EuGH: Vergütung auch für Künstler aus Nicht-EWR-Staaten

Der von der PPI vertretene Standpunkt sei laut EuGH nicht mit dem EU-Recht vereinbar. Dem stehe Art. 8 Abs. 2 der Richtlinie 2006/115/EG entgegen. Die Richtlinie 2006/115/EG sehe die Verpflichtung vor, eine Vergütung zu gewährleisten, die angemessen sei und auf den Tonträgerhersteller und den ausübenden Künstler aufgeteilt werde. Sie verlange hierbei nicht, dass der ausübende Künstler oder der Tonträgerhersteller die Staatsangehörigkeit eines EWR-Staats besitzt oder dass er auf eine andere Weise einen Bezug zum EWR hat, z.B., weil er dort seinen Wohnsitz oder Aufenthaltsort hat oder die künstlerische Arbeit dort ausgeführt worden ist.

WPPT-konforme Auslegung

Der Anspruch auf eine einzige angemessene Vergütung im Unionsrecht stelle die Umsetzung des Vertrages der Weltorganisation für geistiges Eigentum (WIPO) über Darbietungen und Tonträger (WPPT) sicher und könne nicht durch den nationalen Gesetzgeber ausschließlich auf Staatsangehörige der EWR-Mitgliedstaaten beschränkt werden.

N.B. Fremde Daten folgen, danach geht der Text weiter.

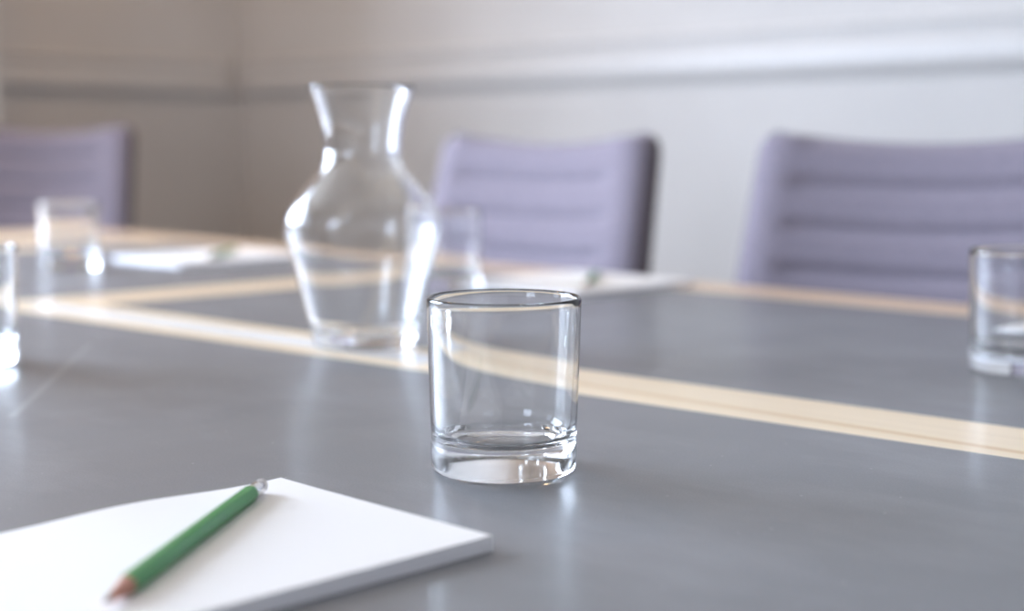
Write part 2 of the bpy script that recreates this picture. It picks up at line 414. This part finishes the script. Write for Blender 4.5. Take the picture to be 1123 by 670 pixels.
pz = TZ + PH + .0004
pencil((-.5600, .3935), (-.4530, .2505), 'green pencil lying on the sharp near notepad, white eraser at its far corner', pz)
pencil((-1.215, 1.365), (-1.110, 1.228), 'thin blurred pencil on the notepad before the centre chair', pz)
pencil((-1.885, 1.285), (-1.765, 1.155), 'thin blurred pencil on the far left notepad behind the carafe', pz)
# ------------------------------------------------------------------ chairs
def smooth(a, b, x):
    t = max(0, min(1, (x - a) / (b - a))); return t * t * (3 - 2 * t)
def corner(v):
    """narrowing of the outline in the last 7 % of the height: rounded top corners"""
    t = max(0, (v - .93) / .07)
    return 1 - .10 * (1 - math.sqrt(max(0, 1 - t * t)))
def back_pad(W, H0, H1, th):
    """ribbed, wrapped cushion: u across, v up; front faces -Y, leaning back"""
    bm = bmesh.new(); nu, nv = 56, 110
    rows = {}
    def P(u, v, side):
        hw = W / 2 * (1 + 0.17 * (1 - v)) * corner(v)
        e = 0.055 / (W / 2)                     # rounded border
        du = max(0, (abs(u) - (1 - e)) / e); dv = max(0, (abs(2 * v - 1) - (1 - .07)) / .07)
        d = min(1, math.hypot(du, dv))
        bulge = math.sqrt(max(0, 1 - d * d))
        x = hw * u; z = H0 + (H1 - H0) * v + .010 * u * u * v
        y0 = -.028 * u * u                      # wraps round the sitter
        if side == 0:
            rib = 0
            k = smooth(1 - e * 0.8, 1 - e * 1.5, abs(u))
            ph = (v * (H1 - H0) / .056) % 1.0
            rib = -.0085 * math.exp(-((min(ph, 1 - ph)) / .13) ** 2) * k
            y = -th * .70 * bulge - rib * 1.0
        else:
            y = 0
        return Vector((x, y + y0, z))
    for side in (0, 1):
        for i in range(nu + 1):
            for j in range(nv + 1):
                u = 2 * i / nu - 1; v = j / nv
                # squash the grid toward the borders
                u = math.copysign(abs(u) ** 0.8, u)
                rows[side, i, j] = bm.verts.new(P(u, v, side))
    for i in range(nu):
        for j in range(nv):
            a = [rows[0, i, j], rows[0, i + 1, j], rows[0, i + 1, j + 1], rows[0, i, j + 1]]
            bm.faces.new(a)
            b = [rows[1, i, j], rows[1, i, j + 1], rows[1, i + 1, j + 1], rows[1, i + 1, j]]
            bm.faces.new(b)
    for i in range(nu):
        bm.faces.new((rows[0, i, 0], rows[1, i, 0], rows[1, i + 1, 0], rows[0, i + 1, 0]))
        bm.faces.new((rows[0, i, nv], rows[0, i + 1, nv], rows[1, i + 1, nv], rows[1, i, nv]))
    for j in range(nv):
        bm.faces.new((rows[0, 0, j], rows[0, 0, j + 1], rows[1, 0, j + 1], rows[1, 0, j]))
        bm.faces.new((rows[0, nu, j], rows[1, nu, j], rows[1, nu, j + 1], rows[0, nu, j + 1]))
    bmesh.ops.remove_doubles(bm, verts=bm.verts[:], dist=1e-5)
    return bm
def back_shell(W, H0, H1, th):
    bm = bmesh.new(); nu, nv = 24, 60; g = {}
    for s in (0, 1):
        for i in range(nu + 1):
            for j in range(nv + 1):
                u = 2 * i / nu - 1; v = j / nv
                hw = W / 2 * (1 + 0.17 * (1 - v)) * corner(v) + .001
                g[s, i, j] = bm.verts.new((hw * u, -.028 * u * u + .0005 + s * th, H0 + (H1 - H0) * v + .010 * u * u * v))
    for i in range(nu):
        for j in range(nv):
            bm.faces.new((g[0, i, j], g[0, i, j + 1], g[0, i + 1, j + 1], g[0, i + 1, j]))
            bm.faces.new((g[1, i, j], g[1, i + 1, j], g[1, i + 1, j + 1], g[1, i, j + 1]))
    for i in range(nu):
        bm.faces.new((g[0, i, 0], g[0, i + 1, 0], g[1, i + 1, 0], g[1, i, 0])); bm.faces.new((g[0, i, nv], g[1, i, nv], g[1, i + 1, nv], g[0, i + 1, nv]))
    for j in range(nv):
        bm.faces.new((g[0, 0, j], g[1, 0, j], g[1, 0, j + 1], g[0, 0, j + 1])); bm.faces.new((g[0, nu, j], g[0, nu, j + 1], g[1, nu, j + 1], g[1, nu, j]))
    return bm
TILT = math.radians(12.5)
def make_chair(label):
    root = thing('meeting_chair', label, 'chair', (0, 0, 0), 0, 'lilac-grey chairs along the far side')
    W, ZB = .428, .46
    H = .466 / math.cos(TILT)
    for nm, bm, m in (('backrest', back_pad(W, .02, H, .05), M['lilac']), ('back_shell', back_shell(W, .02, H, .014), M['shell'])):
        bmesh.ops.rotate(bm, verts=bm.verts[:], cent=(0, 0, 0), matrix=Matrix.Rotation(-TILT, 3, 'X'))
        bmesh.ops.translate(bm, verts=bm.verts[:], vec=(0, -.115, ZB - .015))
        link(nm, bm, m, root, smooth=(nm == 'backrest'))
    bm = bmesh.new(); box(bm, -.235, .235, -.56, -.13, .40, .47); bevel(bm, .022, 3); link('seat', bm, M['lilac'], root, smooth=True)
    bm = bmesh.new(); box(bm, -.225, .225, -.55, -.10, .385, .40); link('seat_frame', bm, M['shell'], root)
    for sx in (-1, 1):
        for yy, y2 in ((-.52, -.55), (-.13, -.06)):
            bm = bmesh.new(); tube(bm, [(sx * .205, yy, .39), (sx * .22, y2, 0)], .011); link('leg', bm, M['steel'], root)
    for sx in (-1, 1):
        bm = bmesh.new(); tube(bm, [(sx * .17, -.13, .392), (sx * .17, -.085, .46), (sx * .17, -.083, .52)], .010)
        link('back_bracket', bm, M['steel'], root)
    return root
def dup(root, loc, rz, label):
    r = root.copy(); COL.objects.link(r); r.location = loc; r.rotation_euler = (0, 0, rz); r['label'] = label
    for ch in list(root.children):
        c = ch.copy(); COL.objects.link(c); c.parent = r
    return r
ch = make_chair('lilac-grey ribbed chair at the centre, between the carafe and the right-hand chair')
ch.location = (-1.535, 1.645, 0)
dup(ch, (-.945, 1.70, 0), math.radians(13), 'lilac-grey ribbed chair at the right, its back cut by the photo edge')
lc = dup(ch, (-3.12, 1.66, 0), math.radians(24), 'leftmost lilac-grey ribbed chair, dark side edge toward the room corner')
lc.scale.z = 1.027
# ------------------------------------------------------------------ lights
def area(name, loc, rot, sx, sy, power, col, spread=180):
    d = bpy.data.lights.new(name, 'AREA'); d.shape = 'RECTANGLE'; d.size = sx; d.size_y = sy
    d.energy = power; d.color = col; d.spread = math.radians(spread)
    o = bpy.data.objects.new(name, d); COL.objects.link(o); o.location = loc; o.rotation_euler = rot
    o['kind'] = 'helper'
    return o
DAY = (0.78, 0.93, 1.18)
for (a, b), pw in zip(WIN, (84, 10)):           # daylight behind the panes of the left windows
    area('daylight', (XL - .10, (a + b) / 2, (WZ0 + WZ1) / 2), (0, -math.pi / 2, 0), WZ1 - WZ0 - .02, b - a - .02, pw, DAY)
area('daylight', ((NWX[0] + NWX[1]) / 2, YN - .10, (WZ0 + WZ1) / 2), (math.pi / 2, 0, 0), NWX[1] - NWX[0] - .02, WZ1 - WZ0 - .02, 15, DAY)
def ceiling_fill(x, y, label):  # unseen warm light and housing, added as fill for the corner
    root = thing('ceiling_fill', label, 'fill light', (x, y, ZC))
    bm = bmesh.new(); lathe(bm, [(0, 0), (.2, 0), (.2, -.03), (.185, -.05), (0, -.05)], 48); link('housing', bm, M['trim'], root)
    d = bpy.data.lights.new('warm_fill', 'AREA'); d.shape = 'DISK'; d.size = .34; d.energy = 4.2; d.color = (1.0, .60, .28)
    o = bpy.data.objects.new('warm_fill', d); COL.objects.link(o); o.parent = root; o.location = (0, 0, -.055); o['kind'] = 'helper'
ceiling_fill(-2.75, 1.35, 'added round warm fill light, unseen, near the room corner over the left table end')
w = bpy.data.worlds.new('sky'); S.world = w; w.use_nodes = True
w.node_tree.nodes['Background'].inputs[0].default_value = (0.75, 0.85, 1, 1); w.node_tree.nodes['Background'].inputs[1].default_value = 1.0
# ------------------------------------------------------------------ camera
cd = bpy.data.cameras.new('camera'); cam = bpy.data.objects.new('camera', cd); COL.objects.link(cam)
cd.sensor_width = 36; cd.lens = 1600 / 1123 * 36; cd.clip_start = .01
PITCH = math.atan((335 - 157) / 1600)
cam.location = (0, 0, TZ + .1707)
cam.rotation_euler = (math.pi / 2 - PITCH, 0, math.radians(45))
cd.dof.use_dof = True; cd.dof.focus_distance = .755; cd.dof.aperture_fstop = 3.7; cd.dof.aperture_blades = 0
S.camera = cam
# ------------------------------------------------------------------ look
S.view_settings.view_transform = 'Standard'; S.view_settings.look = 'None'
S.view_settings.gamma = 1; S.view_settings.exposure = 1.52; S.view_settings.use_curve_mapping = False
cy = S.cycles
cy.use_denoising = True; cy.max_bounces = 24; cy.transmission_bounces = 20; cy.glossy_bounces = 10; cy.diffuse_bounces = 6
cy.transparent_max_bounces = 16; cy.caustics_reflective = True; cy.caustics_refractive = True
cy.sample_clamp_indirect = 8; cy.blur_glossy = 0.3
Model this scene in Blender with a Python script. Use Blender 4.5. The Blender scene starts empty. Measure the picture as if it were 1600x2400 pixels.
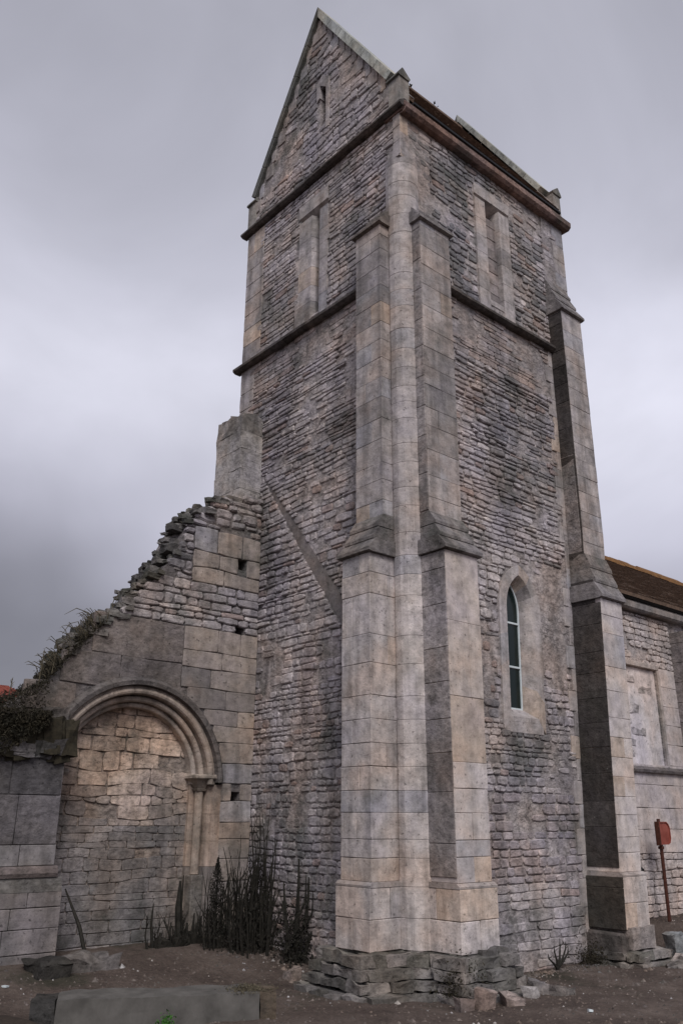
import bpy, math, random
from math import sin, cos, pi, sqrt, radians
from mathutils import Vector, Matrix, noise
from mathutils.geometry import tessellate_polygon
R = random.Random(11)
S = bpy.context.scene
col = S.collection
# ------------------------------------------------------------------ camera
YAW, PITCH, ROLL = radians(49.1655), radians(20.073), radians(.332)
CAM = Vector((-6.788, -6.620, 1.6))
fw = Vector((cos(YAW)*cos(PITCH), sin(YAW)*cos(PITCH), sin(PITCH)))
rt = fw.cross(Vector((0, 0, 1))).normalized(); up = rt.cross(fw)
r2 = rt*cos(ROLL)+up*sin(ROLL); u2 = -rt*sin(ROLL)+up*cos(ROLL)
cd = bpy.data.cameras.new('camera'); cam = bpy.data.objects.new('camera', cd); col.objects.link(cam)
cam.matrix_world = Matrix(((r2.x, u2.x, -fw.x, CAM.x), (r2.y, u2.y, -fw.y, CAM.y), (r2.z, u2.z, -fw.z, CAM.z), (0, 0, 0, 1)))
cd.sensor_fit = 'VERTICAL'; cd.sensor_height = 36; cd.lens = 36*1965.5/2400; cd.clip_start = .05; cd.clip_end = 2000
S.camera = cam
S.render.resolution_x, S.render.resolution_y = 682, 1024
S.view_settings.view_transform = 'Standard'; S.view_settings.look = 'None'
S.view_settings.exposure = 0.0; S.view_settings.gamma = 1.0; S.view_settings.use_curve_mapping = False
# ------------------------------------------------------------------ sun and sky
to_sun = Vector((-.62, -1.0, 1.15)).normalized()
sd = bpy.data.lights.new('sun', 'SUN'); sd.energy = 2.1; sd.angle = radians(24); sd.color = (1, .965, .94)
sun = bpy.data.objects.new('sun', sd); col.objects.link(sun); sun.rotation_euler = to_sun.to_track_quat('Z', 'Y').to_euler()
W = bpy.data.worlds.new('World'); S.world = W; W.use_nodes = True
nt = W.node_tree; nt.nodes.clear()
def N(t, **k):
    n = nt.nodes.new(t)
    for a, b in k.items():
        if a[0] == '_': n.inputs[a[1:].replace('_', ' ')].default_value = b
        else: setattr(n, a, b)
    return n
def L(a, b): nt.links.new(a, b)
def ramp(stops, interp='LINEAR'):
    n = N('ShaderNodeValToRGB'); c = n.color_ramp; c.interpolation = interp
    while len(c.elements) < len(stops): c.elements.new(.5)
    for e, (p, v) in zip(c.elements, stops):
        e.position = p; e.color = (v, v, v, 1) if isinstance(v, (int, float)) else (*v, 1)
    return n
def mth(op, a, b=None, clamp=False):
    n = N('ShaderNodeMath', operation=op, use_clamp=clamp)
    for i, x in enumerate((a, b)):
        if x is None: continue
        if isinstance(x, (int, float)): n.inputs[i].default_value = x
        else: L(x, n.inputs[i])
    return n.outputs[0]
tc = N('ShaderNodeTexCoord'); sp = N('ShaderNodeSeparateXYZ'); L(tc.outputs['Generated'], sp.inputs[0])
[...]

Angesichts des Vorrangs der von der Union geschlossenen internationalen Verträgen sei der Art. 8 Abs. 2 Vermiet- und Verleihrecht-Richtlinie daher so weit wie möglich im Einklang mit dem WPPT auszulegen, so der EuGH. Eine Auslegung, die eine Begrenzung der Anspruchsinhaber auf Personen aus dem EWR vorsieht, sei deshalb unzulässig.

WIPO-Vorbehalte von Drittstaaten

Von Drittstaaten notifizierte Vorbehalte als solche schränkten den Anspruch der Künstler der betreffenden Drittstaaten auf eine angemessene Vergütung in der Union nicht ein. Vielmehr bedürfe es für die Annahme einer solchen Einschränkung der eindeutigen Entscheidung des Unionsgesetzgebers.

Aufteilung zwischen Tonträgerherstellern und ausübenden Künstlern

Es sei des Weiteren unzulässig, dass nur der Tonträgerhersteller eine Vergütung erhält, ohne sie mit dem ausübenden Künstler, der einen Beitrag zu dem Tonträger erbracht habe, teilen zu müssen.

Fazit

Die Entscheidung der EuGH-Richter verdeutlicht, wie sehr internationale Übereinkommen in das europäische und nationale Urheberrecht hineinwirken können. Insbesondere gilt der Grundsatz, dass eine Auslegung nach Möglichkeit völkerrechtsfreundlich und damit konform mit internationalen Verpflichtungen erfolgen muss. Dadurch wird eine eine Gleichbehandlung von Künstlern und Tonträgerherstellern innerhalb der EU gewährleistet.